Directive: In the entries below, print exactly the lines from the first through the one with "var sz := PackedFloat32Array()", both included, and none of the pictures.

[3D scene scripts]
☆ ☆ ☆ ☆

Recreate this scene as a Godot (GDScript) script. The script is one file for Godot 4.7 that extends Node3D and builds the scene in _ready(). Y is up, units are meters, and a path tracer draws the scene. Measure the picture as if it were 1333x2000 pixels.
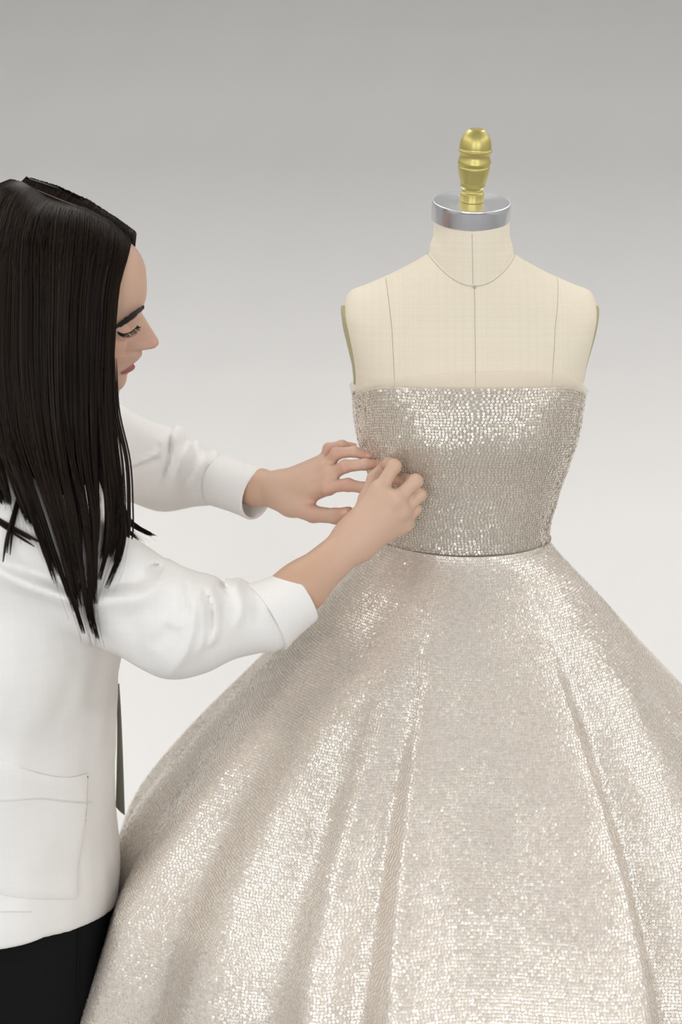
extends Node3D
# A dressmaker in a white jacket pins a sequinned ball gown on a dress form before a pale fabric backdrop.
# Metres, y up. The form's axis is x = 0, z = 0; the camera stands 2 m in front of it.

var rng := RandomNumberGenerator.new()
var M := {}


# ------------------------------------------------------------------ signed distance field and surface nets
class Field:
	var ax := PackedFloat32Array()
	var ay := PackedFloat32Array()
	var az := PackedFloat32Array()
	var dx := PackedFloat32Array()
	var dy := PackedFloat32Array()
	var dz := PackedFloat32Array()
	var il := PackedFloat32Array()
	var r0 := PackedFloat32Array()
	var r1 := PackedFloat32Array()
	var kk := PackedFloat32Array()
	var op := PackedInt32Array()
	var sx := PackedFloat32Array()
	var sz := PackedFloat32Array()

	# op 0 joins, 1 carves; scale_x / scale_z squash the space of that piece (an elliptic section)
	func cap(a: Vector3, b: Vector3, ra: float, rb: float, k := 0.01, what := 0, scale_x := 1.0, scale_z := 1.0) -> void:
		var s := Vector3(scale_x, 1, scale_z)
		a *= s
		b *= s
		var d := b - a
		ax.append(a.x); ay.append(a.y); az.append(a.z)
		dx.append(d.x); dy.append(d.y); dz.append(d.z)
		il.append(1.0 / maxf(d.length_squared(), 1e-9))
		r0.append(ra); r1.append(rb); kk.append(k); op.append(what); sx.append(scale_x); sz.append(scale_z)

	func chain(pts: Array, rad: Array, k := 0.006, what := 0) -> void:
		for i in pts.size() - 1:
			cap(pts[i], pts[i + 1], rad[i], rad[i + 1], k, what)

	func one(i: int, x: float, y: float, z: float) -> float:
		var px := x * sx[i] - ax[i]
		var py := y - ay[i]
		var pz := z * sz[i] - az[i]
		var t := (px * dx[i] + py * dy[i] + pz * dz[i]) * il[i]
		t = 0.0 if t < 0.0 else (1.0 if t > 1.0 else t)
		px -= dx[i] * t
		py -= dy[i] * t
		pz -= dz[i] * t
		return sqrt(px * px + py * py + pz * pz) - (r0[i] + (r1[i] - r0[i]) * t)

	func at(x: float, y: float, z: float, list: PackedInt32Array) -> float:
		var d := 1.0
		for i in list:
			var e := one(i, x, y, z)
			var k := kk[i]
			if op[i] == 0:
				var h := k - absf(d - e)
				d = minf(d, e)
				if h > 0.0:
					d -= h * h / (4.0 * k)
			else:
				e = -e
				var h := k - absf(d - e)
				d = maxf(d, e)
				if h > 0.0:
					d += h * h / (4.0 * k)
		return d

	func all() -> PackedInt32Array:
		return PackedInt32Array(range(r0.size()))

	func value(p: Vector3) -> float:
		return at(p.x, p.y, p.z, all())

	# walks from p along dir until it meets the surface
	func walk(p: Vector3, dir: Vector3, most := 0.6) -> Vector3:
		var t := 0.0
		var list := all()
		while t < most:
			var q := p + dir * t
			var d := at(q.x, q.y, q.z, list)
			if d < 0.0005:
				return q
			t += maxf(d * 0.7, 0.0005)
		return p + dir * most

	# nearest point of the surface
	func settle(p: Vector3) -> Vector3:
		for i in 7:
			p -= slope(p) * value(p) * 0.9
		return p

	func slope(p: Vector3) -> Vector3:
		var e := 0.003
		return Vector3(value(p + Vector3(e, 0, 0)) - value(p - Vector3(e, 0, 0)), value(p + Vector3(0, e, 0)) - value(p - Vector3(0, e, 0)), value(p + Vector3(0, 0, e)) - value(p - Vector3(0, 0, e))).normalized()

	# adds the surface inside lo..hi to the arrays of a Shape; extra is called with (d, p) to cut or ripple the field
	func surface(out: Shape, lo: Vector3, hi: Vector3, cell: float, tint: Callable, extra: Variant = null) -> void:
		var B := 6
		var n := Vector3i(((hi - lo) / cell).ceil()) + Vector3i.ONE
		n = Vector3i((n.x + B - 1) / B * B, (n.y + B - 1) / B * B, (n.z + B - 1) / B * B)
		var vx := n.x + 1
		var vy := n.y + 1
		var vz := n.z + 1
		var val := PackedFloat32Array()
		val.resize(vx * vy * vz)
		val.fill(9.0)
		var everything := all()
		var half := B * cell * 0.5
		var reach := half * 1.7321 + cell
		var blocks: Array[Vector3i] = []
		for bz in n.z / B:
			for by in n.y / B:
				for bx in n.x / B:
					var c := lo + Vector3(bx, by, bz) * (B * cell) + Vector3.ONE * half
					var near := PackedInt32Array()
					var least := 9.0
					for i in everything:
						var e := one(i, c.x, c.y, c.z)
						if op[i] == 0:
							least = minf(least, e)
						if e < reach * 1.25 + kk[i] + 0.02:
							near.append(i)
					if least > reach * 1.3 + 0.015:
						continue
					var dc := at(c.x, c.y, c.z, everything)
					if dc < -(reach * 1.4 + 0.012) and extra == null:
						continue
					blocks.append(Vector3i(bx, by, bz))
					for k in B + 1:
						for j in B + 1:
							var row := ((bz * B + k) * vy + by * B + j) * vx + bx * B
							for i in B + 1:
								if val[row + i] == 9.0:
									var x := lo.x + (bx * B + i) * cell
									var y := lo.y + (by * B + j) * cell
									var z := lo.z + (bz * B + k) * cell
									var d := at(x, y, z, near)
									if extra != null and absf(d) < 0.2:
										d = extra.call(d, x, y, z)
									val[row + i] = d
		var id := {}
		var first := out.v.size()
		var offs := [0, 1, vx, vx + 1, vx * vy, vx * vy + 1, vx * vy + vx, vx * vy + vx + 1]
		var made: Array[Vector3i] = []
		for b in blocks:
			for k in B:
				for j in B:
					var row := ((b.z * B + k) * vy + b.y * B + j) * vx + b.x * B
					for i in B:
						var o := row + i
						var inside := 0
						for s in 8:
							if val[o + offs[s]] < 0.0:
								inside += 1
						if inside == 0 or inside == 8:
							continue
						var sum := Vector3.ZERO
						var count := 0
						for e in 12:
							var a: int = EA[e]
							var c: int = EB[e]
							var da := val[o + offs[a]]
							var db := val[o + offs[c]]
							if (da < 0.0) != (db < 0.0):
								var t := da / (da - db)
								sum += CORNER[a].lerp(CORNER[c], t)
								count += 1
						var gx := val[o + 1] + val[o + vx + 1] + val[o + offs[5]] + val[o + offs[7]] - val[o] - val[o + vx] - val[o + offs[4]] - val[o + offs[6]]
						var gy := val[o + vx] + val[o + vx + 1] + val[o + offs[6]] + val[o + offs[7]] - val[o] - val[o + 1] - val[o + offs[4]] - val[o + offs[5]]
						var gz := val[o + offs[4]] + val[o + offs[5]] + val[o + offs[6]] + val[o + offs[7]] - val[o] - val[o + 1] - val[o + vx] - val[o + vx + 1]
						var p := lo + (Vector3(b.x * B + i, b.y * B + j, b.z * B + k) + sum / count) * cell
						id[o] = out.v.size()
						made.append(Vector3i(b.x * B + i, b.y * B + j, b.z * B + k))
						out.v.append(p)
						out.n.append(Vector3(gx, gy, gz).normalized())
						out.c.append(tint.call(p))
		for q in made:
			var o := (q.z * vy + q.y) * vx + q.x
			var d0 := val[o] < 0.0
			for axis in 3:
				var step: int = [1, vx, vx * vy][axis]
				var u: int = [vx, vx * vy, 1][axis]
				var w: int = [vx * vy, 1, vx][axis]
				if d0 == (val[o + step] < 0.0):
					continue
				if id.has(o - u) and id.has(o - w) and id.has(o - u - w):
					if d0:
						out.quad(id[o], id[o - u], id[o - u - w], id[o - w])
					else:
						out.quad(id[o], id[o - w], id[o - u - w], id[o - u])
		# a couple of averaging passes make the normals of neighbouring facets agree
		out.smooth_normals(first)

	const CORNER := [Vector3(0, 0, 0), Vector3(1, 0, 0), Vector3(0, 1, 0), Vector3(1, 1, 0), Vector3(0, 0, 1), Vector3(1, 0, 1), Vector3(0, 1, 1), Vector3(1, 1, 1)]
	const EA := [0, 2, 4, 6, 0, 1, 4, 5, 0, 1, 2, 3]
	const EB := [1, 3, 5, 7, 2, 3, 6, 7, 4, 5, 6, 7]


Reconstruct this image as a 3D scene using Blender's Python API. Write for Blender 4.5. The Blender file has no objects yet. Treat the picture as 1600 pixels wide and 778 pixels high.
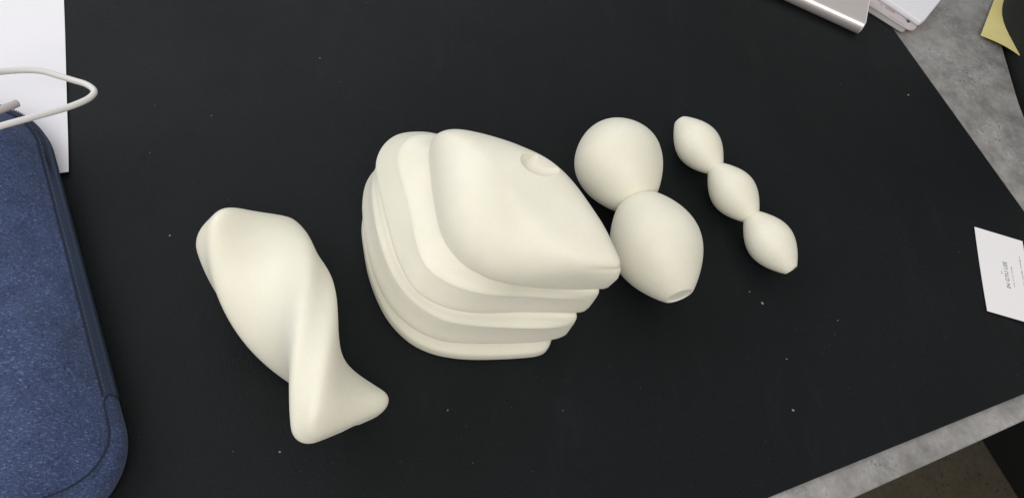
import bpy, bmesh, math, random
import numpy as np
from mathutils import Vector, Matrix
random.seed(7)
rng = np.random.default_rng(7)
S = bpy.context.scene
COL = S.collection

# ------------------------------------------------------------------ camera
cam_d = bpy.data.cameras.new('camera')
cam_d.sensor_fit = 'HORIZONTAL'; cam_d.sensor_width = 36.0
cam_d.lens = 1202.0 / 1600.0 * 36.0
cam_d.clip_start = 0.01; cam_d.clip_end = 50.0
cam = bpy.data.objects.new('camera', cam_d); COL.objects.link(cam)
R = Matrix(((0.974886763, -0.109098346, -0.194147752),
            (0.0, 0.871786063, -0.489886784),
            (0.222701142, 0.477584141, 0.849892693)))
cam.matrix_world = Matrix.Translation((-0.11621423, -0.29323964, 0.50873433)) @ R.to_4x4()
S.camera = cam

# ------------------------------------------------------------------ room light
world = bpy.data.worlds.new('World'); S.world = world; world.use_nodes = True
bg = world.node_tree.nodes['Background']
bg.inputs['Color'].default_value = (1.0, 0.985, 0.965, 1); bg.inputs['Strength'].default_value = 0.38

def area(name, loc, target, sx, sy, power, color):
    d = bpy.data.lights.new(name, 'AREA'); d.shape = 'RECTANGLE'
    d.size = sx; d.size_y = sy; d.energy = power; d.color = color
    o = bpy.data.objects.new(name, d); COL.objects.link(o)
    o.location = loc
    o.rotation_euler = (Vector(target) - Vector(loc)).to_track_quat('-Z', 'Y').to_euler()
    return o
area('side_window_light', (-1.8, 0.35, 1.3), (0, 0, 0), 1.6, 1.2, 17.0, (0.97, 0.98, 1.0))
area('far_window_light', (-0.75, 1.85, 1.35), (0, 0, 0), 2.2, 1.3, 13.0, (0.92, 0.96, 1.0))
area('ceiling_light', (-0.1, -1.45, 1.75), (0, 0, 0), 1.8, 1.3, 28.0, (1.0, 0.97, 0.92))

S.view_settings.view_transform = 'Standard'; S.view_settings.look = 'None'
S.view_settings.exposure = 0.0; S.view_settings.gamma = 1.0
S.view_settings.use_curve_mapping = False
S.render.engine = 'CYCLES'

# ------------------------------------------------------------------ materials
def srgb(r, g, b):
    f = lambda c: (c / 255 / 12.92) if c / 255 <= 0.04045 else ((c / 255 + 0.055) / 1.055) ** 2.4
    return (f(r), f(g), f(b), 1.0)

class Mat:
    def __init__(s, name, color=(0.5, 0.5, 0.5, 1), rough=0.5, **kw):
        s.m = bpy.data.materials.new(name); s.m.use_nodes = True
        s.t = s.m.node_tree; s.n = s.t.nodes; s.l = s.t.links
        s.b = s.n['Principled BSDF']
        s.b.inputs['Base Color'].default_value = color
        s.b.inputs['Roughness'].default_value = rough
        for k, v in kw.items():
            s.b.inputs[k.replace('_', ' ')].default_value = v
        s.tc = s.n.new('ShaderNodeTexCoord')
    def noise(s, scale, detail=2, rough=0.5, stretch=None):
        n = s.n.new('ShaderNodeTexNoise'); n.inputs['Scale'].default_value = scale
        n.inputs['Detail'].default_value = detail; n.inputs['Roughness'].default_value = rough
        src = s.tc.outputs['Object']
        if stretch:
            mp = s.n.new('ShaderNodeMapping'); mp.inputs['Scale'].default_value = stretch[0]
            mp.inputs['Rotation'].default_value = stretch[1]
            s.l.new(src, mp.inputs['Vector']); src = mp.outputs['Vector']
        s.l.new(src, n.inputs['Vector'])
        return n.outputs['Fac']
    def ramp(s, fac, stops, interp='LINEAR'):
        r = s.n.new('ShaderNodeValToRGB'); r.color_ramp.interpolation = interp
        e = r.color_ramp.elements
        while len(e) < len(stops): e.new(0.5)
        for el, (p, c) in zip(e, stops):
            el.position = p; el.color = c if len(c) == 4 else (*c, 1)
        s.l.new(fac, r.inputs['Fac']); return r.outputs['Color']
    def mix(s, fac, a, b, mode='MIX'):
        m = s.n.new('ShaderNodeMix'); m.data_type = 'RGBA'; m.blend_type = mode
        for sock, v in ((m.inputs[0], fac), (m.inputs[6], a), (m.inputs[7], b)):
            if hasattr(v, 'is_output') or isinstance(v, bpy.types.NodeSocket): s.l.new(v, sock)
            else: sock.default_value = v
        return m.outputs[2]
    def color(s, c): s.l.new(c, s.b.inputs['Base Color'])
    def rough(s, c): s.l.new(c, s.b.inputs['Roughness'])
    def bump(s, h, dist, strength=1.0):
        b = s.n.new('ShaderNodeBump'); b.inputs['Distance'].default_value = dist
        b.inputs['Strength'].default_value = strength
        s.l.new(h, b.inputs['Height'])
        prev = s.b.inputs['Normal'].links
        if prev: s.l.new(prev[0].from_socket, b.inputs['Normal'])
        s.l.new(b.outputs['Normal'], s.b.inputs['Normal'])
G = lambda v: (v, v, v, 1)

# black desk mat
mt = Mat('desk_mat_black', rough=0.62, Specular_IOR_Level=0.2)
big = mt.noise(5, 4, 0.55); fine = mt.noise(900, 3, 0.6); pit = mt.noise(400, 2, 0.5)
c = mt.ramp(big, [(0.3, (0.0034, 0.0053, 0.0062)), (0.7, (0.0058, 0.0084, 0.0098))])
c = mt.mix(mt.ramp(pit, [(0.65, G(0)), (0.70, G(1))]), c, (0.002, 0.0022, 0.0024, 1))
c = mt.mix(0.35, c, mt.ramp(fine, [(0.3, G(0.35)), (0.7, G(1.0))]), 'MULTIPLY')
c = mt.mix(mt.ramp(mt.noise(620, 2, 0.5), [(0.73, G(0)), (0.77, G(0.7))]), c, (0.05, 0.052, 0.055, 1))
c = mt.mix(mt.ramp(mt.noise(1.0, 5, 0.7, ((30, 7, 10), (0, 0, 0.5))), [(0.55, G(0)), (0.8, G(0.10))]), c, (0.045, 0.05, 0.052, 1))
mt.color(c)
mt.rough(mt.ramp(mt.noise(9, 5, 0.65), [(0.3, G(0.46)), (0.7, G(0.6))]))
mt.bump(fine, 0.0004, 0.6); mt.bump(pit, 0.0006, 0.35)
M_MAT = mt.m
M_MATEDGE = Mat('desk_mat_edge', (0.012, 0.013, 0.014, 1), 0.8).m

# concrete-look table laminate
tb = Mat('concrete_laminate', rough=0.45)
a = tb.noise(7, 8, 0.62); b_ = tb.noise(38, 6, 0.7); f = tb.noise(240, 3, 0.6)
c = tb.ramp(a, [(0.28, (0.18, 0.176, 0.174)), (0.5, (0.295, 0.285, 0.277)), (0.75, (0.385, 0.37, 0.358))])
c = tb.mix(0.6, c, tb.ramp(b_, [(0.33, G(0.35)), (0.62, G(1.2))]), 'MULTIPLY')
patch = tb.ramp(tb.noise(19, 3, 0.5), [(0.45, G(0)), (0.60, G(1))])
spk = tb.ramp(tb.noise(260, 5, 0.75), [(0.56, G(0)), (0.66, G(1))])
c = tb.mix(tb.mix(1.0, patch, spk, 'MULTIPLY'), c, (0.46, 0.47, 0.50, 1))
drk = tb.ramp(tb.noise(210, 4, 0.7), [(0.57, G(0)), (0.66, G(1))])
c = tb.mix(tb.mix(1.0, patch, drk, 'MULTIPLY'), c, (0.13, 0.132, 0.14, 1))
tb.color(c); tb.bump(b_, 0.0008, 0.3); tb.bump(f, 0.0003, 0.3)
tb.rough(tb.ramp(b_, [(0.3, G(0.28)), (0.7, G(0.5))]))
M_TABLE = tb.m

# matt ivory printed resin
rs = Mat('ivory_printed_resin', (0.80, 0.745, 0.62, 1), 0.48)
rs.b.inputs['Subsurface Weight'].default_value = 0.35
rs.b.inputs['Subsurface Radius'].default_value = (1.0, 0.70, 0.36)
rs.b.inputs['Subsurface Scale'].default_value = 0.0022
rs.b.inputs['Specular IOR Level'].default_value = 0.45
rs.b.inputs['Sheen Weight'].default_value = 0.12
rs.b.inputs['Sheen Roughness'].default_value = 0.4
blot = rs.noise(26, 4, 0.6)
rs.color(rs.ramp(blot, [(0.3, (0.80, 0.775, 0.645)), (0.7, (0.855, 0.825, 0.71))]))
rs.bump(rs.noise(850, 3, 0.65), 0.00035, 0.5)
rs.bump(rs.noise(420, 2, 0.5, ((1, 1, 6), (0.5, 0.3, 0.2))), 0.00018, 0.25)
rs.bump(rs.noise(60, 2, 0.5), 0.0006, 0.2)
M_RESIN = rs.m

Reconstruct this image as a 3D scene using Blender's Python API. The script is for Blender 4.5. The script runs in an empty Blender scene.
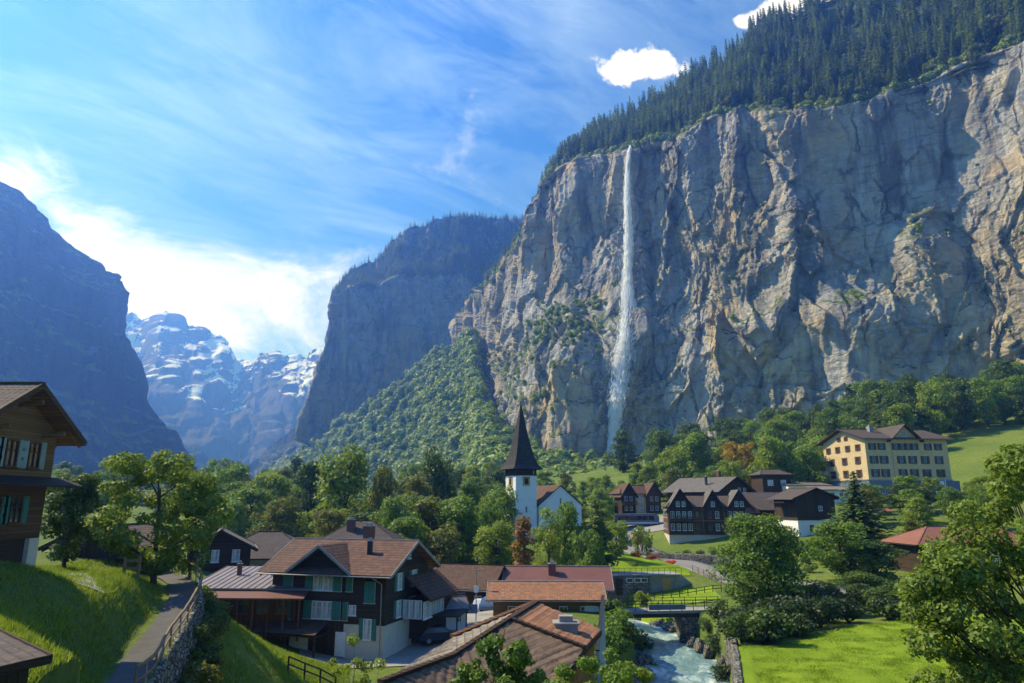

☆ ☆ ☆ ☆

Task result:
Recreate this scene as a Godot (GDScript) script. The script is one file for Godot 4.7 that extends Node3D and builds the scene in _ready(). Y is up, units are meters, and a path tracer draws the scene. Measure the picture as if it were 1333x2000 pixels.
extends Node3D
# A dressmaker in a white jacket pins a sequinned ball gown on a dress form before a pale fabric backdrop.
# Metres, y up. The form's axis is x = 0, z = 0; the camera stands 2 m in front of it.

var rng := RandomNumberGenerator.new()
var M := {}


# ------------------------------------------------------------------ signed distance field and surface nets
class Field:
	var ax := PackedFloat32Array()
	var ay := PackedFloat32Array()
	var az := PackedFloat32Array()
	var dx := PackedFloat32Array()
	var dy := PackedFloat32Array()
	var dz := PackedFloat32Array()
	var il := PackedFloat32Array()
	var r0 := PackedFloat32Array()
	var r1 := PackedFloat32Array()
	var kk := PackedFloat32Array()
	var op := PackedInt32Array()
	var sx := PackedFloat32Array()
	var sz := PackedFloat32Array()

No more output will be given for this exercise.